- **Directions for this task**
Only the lines from the one containing "Write part 3 of" through the one containing "M['steel'], h, 8)" are to be copied, exactly and with both ends kept.

- **Records provided**
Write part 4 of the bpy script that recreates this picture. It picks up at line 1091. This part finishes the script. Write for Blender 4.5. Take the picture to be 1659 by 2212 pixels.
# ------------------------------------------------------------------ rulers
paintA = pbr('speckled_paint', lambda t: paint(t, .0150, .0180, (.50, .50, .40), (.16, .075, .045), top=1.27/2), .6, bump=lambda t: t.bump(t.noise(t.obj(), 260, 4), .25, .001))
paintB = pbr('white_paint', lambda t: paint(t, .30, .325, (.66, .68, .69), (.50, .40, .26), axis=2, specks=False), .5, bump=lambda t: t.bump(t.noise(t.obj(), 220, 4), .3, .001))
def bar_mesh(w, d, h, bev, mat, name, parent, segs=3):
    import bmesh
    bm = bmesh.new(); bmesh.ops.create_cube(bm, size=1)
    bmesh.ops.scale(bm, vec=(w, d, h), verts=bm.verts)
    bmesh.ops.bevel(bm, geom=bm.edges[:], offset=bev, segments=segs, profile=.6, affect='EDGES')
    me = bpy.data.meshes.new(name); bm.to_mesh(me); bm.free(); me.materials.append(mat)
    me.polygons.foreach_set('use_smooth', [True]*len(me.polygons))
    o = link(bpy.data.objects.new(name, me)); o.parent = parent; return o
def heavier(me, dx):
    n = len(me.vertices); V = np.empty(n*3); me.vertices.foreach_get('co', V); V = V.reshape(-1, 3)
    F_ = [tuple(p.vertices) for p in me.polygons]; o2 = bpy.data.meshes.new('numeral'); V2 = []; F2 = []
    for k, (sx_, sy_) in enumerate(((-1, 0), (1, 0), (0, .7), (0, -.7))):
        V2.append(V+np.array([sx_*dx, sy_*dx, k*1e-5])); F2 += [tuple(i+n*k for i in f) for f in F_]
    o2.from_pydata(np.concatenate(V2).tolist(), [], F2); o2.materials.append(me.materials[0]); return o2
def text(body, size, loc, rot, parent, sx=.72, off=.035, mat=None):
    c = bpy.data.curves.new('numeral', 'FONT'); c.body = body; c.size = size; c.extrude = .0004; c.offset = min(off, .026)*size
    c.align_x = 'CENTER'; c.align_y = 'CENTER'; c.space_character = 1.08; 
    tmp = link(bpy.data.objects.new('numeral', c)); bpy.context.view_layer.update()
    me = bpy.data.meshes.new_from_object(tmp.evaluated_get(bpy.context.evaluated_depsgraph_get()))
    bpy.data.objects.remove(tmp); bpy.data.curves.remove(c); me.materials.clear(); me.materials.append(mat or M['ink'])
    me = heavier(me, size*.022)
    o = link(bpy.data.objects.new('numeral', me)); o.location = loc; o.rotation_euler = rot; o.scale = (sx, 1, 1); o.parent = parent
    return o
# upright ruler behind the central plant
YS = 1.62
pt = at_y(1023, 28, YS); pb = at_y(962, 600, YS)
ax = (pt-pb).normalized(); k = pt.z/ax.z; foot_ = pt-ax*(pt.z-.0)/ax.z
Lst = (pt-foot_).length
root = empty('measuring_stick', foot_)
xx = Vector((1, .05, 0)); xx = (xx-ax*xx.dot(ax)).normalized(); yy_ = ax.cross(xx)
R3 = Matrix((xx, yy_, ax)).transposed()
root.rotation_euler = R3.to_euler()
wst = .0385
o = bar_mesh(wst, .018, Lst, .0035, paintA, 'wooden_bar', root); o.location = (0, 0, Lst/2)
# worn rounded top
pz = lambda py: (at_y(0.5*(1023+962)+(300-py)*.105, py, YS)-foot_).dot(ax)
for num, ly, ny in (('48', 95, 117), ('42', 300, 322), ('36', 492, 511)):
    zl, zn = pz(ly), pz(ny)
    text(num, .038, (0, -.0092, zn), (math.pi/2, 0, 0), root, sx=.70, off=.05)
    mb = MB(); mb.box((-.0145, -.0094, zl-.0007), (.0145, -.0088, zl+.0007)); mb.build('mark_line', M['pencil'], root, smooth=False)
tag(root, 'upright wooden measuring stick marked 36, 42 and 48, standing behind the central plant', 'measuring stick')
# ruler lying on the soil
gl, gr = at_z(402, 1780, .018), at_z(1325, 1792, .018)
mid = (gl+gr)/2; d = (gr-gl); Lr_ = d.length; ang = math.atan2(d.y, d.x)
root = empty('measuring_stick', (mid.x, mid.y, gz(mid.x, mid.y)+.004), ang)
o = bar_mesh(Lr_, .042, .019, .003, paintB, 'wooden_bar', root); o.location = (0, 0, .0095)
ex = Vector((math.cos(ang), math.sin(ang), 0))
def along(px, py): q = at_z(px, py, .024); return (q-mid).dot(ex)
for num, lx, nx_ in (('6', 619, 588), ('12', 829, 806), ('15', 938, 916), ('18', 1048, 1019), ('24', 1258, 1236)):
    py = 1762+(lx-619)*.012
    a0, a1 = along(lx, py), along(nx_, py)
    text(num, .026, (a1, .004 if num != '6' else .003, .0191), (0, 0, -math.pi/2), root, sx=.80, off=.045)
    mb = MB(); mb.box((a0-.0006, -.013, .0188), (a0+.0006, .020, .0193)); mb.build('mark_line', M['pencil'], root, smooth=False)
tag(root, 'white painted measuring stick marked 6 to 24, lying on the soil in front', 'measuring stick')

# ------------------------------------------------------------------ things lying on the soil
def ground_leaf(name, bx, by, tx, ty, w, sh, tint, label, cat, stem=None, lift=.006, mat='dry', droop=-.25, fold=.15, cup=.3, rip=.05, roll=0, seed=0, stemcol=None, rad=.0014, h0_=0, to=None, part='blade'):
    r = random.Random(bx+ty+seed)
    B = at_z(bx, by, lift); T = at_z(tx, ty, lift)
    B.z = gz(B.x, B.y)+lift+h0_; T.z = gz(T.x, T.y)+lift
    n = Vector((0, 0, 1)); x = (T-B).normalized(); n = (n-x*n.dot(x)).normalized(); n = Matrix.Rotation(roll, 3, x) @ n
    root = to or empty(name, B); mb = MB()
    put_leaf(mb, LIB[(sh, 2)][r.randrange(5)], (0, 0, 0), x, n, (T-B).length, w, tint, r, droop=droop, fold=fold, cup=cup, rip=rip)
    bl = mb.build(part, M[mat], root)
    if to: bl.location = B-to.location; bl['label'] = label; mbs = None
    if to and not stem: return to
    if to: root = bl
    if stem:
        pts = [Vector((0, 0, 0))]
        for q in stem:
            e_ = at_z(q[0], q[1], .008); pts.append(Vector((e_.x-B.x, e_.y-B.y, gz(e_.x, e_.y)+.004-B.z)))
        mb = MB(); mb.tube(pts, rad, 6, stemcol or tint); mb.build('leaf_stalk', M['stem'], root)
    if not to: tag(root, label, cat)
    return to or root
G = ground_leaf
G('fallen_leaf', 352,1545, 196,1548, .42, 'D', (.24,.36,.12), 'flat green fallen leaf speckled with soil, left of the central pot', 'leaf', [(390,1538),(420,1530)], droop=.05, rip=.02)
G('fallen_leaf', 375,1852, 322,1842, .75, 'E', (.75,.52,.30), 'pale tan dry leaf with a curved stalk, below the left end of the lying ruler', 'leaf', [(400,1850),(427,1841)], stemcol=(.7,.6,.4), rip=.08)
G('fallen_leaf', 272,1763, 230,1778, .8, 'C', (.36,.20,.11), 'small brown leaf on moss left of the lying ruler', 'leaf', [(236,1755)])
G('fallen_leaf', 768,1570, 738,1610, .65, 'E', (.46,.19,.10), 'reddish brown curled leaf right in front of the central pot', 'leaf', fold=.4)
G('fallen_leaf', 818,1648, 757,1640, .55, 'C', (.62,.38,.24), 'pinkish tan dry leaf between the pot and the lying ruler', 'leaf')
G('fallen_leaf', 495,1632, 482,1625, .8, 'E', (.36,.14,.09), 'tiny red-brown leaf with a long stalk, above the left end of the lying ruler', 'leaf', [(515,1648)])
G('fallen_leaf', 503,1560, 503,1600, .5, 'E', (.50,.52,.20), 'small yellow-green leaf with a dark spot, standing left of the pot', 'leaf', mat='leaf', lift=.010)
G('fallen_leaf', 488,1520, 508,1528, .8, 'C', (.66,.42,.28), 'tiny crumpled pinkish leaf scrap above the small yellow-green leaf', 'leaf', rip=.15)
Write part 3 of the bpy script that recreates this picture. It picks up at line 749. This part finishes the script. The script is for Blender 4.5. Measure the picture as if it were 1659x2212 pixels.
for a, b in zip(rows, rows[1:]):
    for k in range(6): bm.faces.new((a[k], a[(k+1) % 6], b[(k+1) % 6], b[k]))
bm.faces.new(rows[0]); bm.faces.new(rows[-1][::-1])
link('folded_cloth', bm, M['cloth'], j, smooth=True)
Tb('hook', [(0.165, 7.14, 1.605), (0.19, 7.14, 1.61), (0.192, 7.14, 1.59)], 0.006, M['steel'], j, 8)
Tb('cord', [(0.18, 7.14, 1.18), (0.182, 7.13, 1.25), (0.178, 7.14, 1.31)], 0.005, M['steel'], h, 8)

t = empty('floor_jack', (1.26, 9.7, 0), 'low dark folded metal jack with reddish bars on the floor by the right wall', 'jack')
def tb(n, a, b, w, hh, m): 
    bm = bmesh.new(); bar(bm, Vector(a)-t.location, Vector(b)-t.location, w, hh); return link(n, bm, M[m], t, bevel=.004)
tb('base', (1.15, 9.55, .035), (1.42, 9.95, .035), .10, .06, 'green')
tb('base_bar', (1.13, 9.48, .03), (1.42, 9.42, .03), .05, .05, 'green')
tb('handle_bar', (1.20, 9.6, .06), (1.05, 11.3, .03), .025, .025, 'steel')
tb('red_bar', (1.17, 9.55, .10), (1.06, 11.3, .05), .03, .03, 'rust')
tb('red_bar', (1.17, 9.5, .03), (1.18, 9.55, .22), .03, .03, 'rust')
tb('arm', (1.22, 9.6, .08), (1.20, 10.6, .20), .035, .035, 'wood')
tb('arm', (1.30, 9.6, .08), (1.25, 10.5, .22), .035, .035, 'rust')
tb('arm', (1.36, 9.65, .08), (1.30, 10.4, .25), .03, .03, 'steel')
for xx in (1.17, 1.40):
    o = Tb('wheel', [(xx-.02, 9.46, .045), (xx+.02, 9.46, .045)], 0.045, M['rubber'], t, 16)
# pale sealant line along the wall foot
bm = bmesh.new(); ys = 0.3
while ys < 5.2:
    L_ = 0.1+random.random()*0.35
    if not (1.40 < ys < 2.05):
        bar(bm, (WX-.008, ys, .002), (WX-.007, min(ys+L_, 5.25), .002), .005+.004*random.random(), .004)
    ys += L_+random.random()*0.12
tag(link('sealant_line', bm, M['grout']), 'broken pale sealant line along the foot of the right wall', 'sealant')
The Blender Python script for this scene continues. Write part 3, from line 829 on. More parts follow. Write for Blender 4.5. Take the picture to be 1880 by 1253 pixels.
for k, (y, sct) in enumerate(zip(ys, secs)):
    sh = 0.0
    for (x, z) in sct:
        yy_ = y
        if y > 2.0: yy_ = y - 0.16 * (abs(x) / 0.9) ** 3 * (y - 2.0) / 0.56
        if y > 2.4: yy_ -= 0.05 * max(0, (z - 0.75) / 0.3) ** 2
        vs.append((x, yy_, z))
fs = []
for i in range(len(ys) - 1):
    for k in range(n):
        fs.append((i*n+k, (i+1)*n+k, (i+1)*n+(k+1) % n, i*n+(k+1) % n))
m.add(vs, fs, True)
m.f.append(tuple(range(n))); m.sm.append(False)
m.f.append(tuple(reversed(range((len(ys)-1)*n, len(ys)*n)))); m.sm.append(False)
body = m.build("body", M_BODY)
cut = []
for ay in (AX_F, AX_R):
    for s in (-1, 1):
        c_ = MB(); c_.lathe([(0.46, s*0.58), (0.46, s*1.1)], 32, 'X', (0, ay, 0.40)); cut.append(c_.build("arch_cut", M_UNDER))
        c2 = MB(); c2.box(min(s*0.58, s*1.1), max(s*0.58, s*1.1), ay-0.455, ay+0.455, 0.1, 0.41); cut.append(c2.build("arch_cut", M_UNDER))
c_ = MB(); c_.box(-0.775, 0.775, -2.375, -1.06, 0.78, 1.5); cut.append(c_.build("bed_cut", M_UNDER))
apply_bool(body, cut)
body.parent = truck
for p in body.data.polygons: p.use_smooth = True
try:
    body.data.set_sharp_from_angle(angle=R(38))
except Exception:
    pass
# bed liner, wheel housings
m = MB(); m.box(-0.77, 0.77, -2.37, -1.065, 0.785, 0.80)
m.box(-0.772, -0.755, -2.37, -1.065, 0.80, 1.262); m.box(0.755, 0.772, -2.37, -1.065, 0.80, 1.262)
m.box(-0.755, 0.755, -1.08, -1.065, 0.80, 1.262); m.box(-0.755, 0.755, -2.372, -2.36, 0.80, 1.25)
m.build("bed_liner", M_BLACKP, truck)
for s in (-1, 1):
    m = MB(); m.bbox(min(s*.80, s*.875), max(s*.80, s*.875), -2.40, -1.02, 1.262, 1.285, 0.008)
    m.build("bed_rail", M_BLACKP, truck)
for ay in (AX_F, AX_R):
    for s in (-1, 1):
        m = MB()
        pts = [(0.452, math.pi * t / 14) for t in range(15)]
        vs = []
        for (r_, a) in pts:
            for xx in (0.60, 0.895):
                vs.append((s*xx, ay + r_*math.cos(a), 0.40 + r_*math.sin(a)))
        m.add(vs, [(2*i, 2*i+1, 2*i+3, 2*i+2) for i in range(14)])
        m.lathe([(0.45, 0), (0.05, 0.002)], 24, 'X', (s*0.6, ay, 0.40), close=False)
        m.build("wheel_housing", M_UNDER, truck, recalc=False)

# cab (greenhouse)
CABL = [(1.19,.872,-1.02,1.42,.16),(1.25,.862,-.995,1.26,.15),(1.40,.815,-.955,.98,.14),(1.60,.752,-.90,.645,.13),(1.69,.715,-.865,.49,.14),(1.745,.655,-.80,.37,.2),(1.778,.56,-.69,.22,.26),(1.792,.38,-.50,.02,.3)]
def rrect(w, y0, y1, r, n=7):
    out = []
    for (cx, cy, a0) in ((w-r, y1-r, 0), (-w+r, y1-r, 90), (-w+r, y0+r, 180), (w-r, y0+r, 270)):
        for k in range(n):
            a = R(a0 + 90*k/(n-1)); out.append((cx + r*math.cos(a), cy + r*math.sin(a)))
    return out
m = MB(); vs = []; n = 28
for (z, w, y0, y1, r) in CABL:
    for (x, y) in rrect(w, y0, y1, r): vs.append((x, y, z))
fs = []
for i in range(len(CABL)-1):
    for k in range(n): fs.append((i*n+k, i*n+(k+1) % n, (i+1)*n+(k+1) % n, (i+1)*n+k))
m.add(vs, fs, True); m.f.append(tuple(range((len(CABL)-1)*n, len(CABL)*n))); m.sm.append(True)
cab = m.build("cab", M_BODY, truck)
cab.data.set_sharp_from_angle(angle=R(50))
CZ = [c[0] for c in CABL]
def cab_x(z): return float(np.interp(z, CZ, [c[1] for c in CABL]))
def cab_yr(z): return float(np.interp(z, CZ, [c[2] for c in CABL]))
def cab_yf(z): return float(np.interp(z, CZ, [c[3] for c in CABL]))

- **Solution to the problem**
Write part 3 of the bpy script that recreates this picture. It picks up at line 749. This part finishes the script. The script is for Blender 4.5. Measure the picture as if it were 1659x2212 pixels.
for a, b in zip(rows, rows[1:]):
    for k in range(6): bm.faces.new((a[k], a[(k+1) % 6], b[(k+1) % 6], b[k]))
bm.faces.new(rows[0]); bm.faces.new(rows[-1][::-1])
link('folded_cloth', bm, M['cloth'], j, smooth=True)
Tb('hook', [(0.165, 7.14, 1.605), (0.19, 7.14, 1.61), (0.192, 7.14, 1.59)], 0.006, M['steel'], j, 8)
Tb('cord', [(0.18, 7.14, 1.18), (0.182, 7.13, 1.25), (0.178, 7.14, 1.31)], 0.005, M['steel'], h, 8)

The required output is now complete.